Against Nietzshce and Lawler, I would suggest that Darwinian science can be true without being deadly. Darwin often asserted (in The Descent of Man, that the mental capacities of human beings and other animals differ immensely in degree but not in kind. Conservatives like Lawler worry that this denies the freedom and dignity of human beings as uniquely spiritual animals with transcendent longings.

But Darwin sometimes spoke of the human difference as a difference in kind and not just in degree. "A moral being is one who is capable of comparing his past and future actions or motives, and of approving or disapproving of them. We have no reason to suppose that any of the lower animals have this capacity." He also identified "the habitual use of articulate language" as "peculiar to man." And he observed that "no animal is self-conscious," if this means "that he reflects on such points, as whence he comes or whither he will go, or what is life and death, and so forth."

So here Darwin would agree with Lawler that human beings are unique in their capacities for reflecting on the meaning of life and death, for self-conscious moral choice, and for articulate language, which make human beings different in kind from other animals.

How does one explain the origin of that human difference?
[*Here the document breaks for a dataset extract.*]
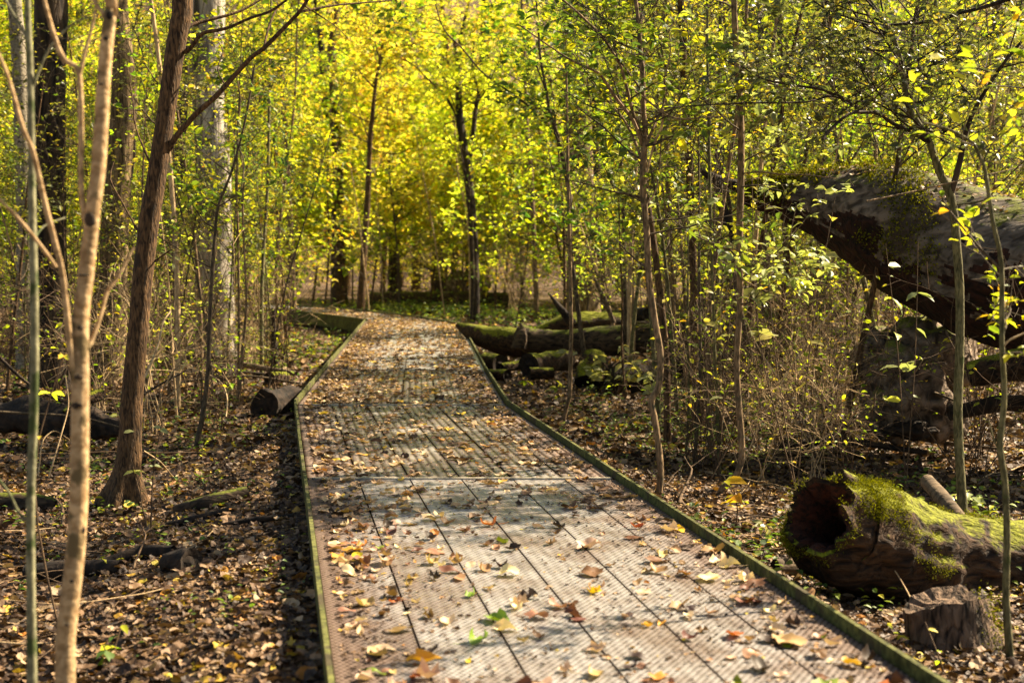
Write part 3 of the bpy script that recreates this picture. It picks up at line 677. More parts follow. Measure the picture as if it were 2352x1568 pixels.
def root_plate():
    d = 12.6; c = P(2105, 905, d); base = np.array([c[0], c[1], 0])
    root = thing('root_plate', 'upturned root plate of soil and mossy roots under the huge fallen trunk', 'root plate', base)
    import bmesh
    def blob(c, sx, sy, sz, seed, amp=.35, name='soil', mat='soil', sub=4):
        bm = bmesh.new(); bmesh.ops.create_icosphere(bm, subdivisions=sub, radius=1)
        for v in bm.verts:
            p = v.co.copy(); k = 1 + amp * mnoise.noise(p * 1.6 + Vector((seed, 0, 0))) + amp * .55 * mnoise.noise(p * 4 + Vector((0, seed, 0))) + amp * .3 * mnoise.noise(p * 9 + Vector((0, seed, 3)))
            v.co = Vector((p.x * sx * k, p.y * sy * k, p.z * sz * k)) + Vector(c) - Vector(base)
        for f in bm.faces: f.smooth = True
        me = bpy.data.meshes.new(name); bm.to_mesh(me); bm.free(); me.materials.append(M[mat]); o = bpy.data.objects.new(name, me); COL.objects.link(o); o.parent = root; return o
    blob(P(2075, 905, d), .36, .30, .42, 1.3); blob(P(2130, 830, d + .3), .42, .35, .36, 4.1, name='soil'); blob(P(2010, 830, d + .4), .20, .22, .30, 7.7, name='soil')
    blob(P(2170, 960, d), .22, .2, .22, 9.1, name='soil'); blob(P(2090, 985, d - .2), .2, .2, .09, 2.2, name='soil', mat='log_black')
    rng = np.random.default_rng(8)
    for k in range(9):
        g = Grow(40 + k); q = P(2060 + rng.uniform(-60, 90), 860 + rng.uniform(-60, 80), d - .25)
        g.branch(q, [rng.uniform(-1, 1), -.5, rng.uniform(-.5, .6)], rng.uniform(.4, .9), .014, 1, 2, 0, .9, leafy=0); mb = MB(); g.into(mb, 0, 0, .05); mb.build('root', M['log_bare'], root, base)
    return blob
blob = root_plate()
simple_log('mossy log end poking in at the far right below the huge trunk', [P(2230, 858, 11.5), P(2330, 838, 11.3), P(2480, 850, 11)], [.10, .13, .14], 'log_moss', seed=14)
simple_log('dark log lying on leaves behind the mossy log end', [P(2180, 950, 12), P(2300, 925, 12), P(2470, 930, 12)], [.06, .07, .08], 'log_black', seed=15)
simple_log('pale bare branch lying across the ground below the root plate', [P(1980, 985, gdepth(1010)), P(2080, 1000, gdepth(1020)), P(2200, 1022, gdepth(1035)), P(2290, 1030, gdepth(1045))], [.022, .026, .022, .012], 'log_bare', seed=16, seg=10, rings=14)
simple_log('dark branch lying flat in front of the pale one', [P(1790, 1022, 12.5), P(1950, 1012, 12.6), P(2130, 1040, 12.4)], [.03, .035, .02], 'log_black', seed=17, seg=10, rings=14)
simple_log('short thick branch leaning on the ground behind the hollow log', [P(2130, 1105, 9.2), P(2170, 1150, 8.8), P(2225, 1215, 8.5)], [.05, .05, .045], 'log_bare', seed=18, seg=12, rings=14)

# the pile of mossy logs beside the far part of the boardwalk
simple_log('long mossy log whose tapered left tip touches the boardwalk kerb', [P(1052, 747, 24.5), P(1095, 768, 24), P(1150, 783, 23.5), P(1240, 790, 23)], [.05, .17, .24, .24], 'log_moss', seed=21)
simple_log('split mossy log with a raised splintered end, lying on the pile', [P(1190, 770, 22.5), P(1225, 785, 22.4), P(1290, 787, 22.4), P(1400, 783, 22), P(1540, 775, 22)], [.20, .20, .20, .23, .24], 'log_old', seed=22)
r_ = simple_log('thick mossy log lying highest at the back of the pile', [P(1225, 772, 24.5), P(1300, 752, 24.5), P(1400, 752, 24.5), P(1560, 765, 24.5)], [.12, .25, .28, .30], 'log_moss', seed=23)
simple_log('broad dark log running right behind the sapling stems', [P(1500, 760, 21), P(1620, 768, 21), P(1800, 772, 21)], [.26, .36, .36], 'log_old', seed=24)
mb = MB(); q0 = P(1190, 785, 22.3); root = thing('wood_splinter', 'upright curved splinter of split wood at the left end of the split log', 'splinter', q0)
log_mesh(mb, [P(1192, 800, 22.2), P(1195, 770, 22.2), P(1203, 758, 22.25), P(1196, 742, 22.3)], [.13, .10, .06, .02], 12, 12, .3, 6, 3); mb.build('wood', M['log_old'], root, q0)
for lab, p, r, m_ in [('stubby mossy log end nearest the kerb, upper of the pair', [P(1112, 830, 20.5), P(1150, 836, 20.2)], [.13, .15], 'log_moss'),
                      ('small round log lying lowest beside the kerb', [P(1124, 860, 19.6), P(1166, 862, 19.3)], [.075, .08], 'log_moss'),
                      ('green mossy branch joining the two stubby logs', [P(1150, 845, 20), P(1195, 838, 20.3)], [.07, .07], 'log_moss'),
                      ('cut mossy log with its dark round end towards the boardwalk', [P(1215, 838, 20), P(1300, 828, 20.8)], [.165, .15], 'log_moss'),
                      ('small mossy log lying before the cut mossy log', [P(1215, 858, 19.2), P(1270, 856, 19.3)], [.09, .08], 'log_moss'),
                      ('wide mossy stump block under the broadleaf sapling', [P(1360, 880, 18.6), P(1362, 815, 18.8)], [.24, .17], 'log_moss'),
                      ('dark rotten log in the hollow right of the mossy block', [P(1400, 868, 18.2), P(1520, 872, 18.4)], [.19, .19], 'log_black'),
                      ('black rotten log lying behind the stems, right of the hollow', [P(1500, 835, 19.5), P(1700, 838, 19.5)], [.20, .18], 'log_black')]:
    simple_log(lab, p, r, m_, seed=len(lab), amp=.16, rings=14)
simple_log('black jagged broken branch standing out of the log pile', [P(1316, 745, 22.3), P(1290, 712, 22.3), P(1262, 676, 22.4)], [.075, .06, .012], 'log_black', seed=31, seg=12, rings=14, name='broken_branch', cat='branch')
simple_log('round black knot of wood on the pile below the right stems', [P(1462, 722, 22), P(1486, 722, 21.8)], [.11, .10], 'log_black', seed=32, rings=12, name='wood_knot', cat='wood')
simple_log('pale dead pole leaning over the mossy log pile', [P(1365, 640, 23), P(1388, 685, 23), P(1410, 742, 23)], [.03, .035, .04], 'log_bare', seed=33, seg=8, rings=12, name='dead_pole', cat='pole')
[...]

In Chapter 8 of Darwinian Conservatism, I explain it as the human soul arising through the emergent evolution of the primate brain. With the increasing size and complexity of the frontal lobes of the primate neocortex, novel mental capacities appear at higher levels that could not be predicted from the lower levels. Even if we see this as the work of God in creating human beings in His Image, we can't deny the possibility that He exercised his creative power through a natural evolutionary process.

My point, then, is that conservatives like Lawler have no reason to fear a Darwinian science of human life as promoting a reductionistic materialism that denies human freedom and dignity. A Darwinian conservatism can explain the unique capacities of human beings for deliberate thought and action as arising from the emergent evolution of the soul in the brain.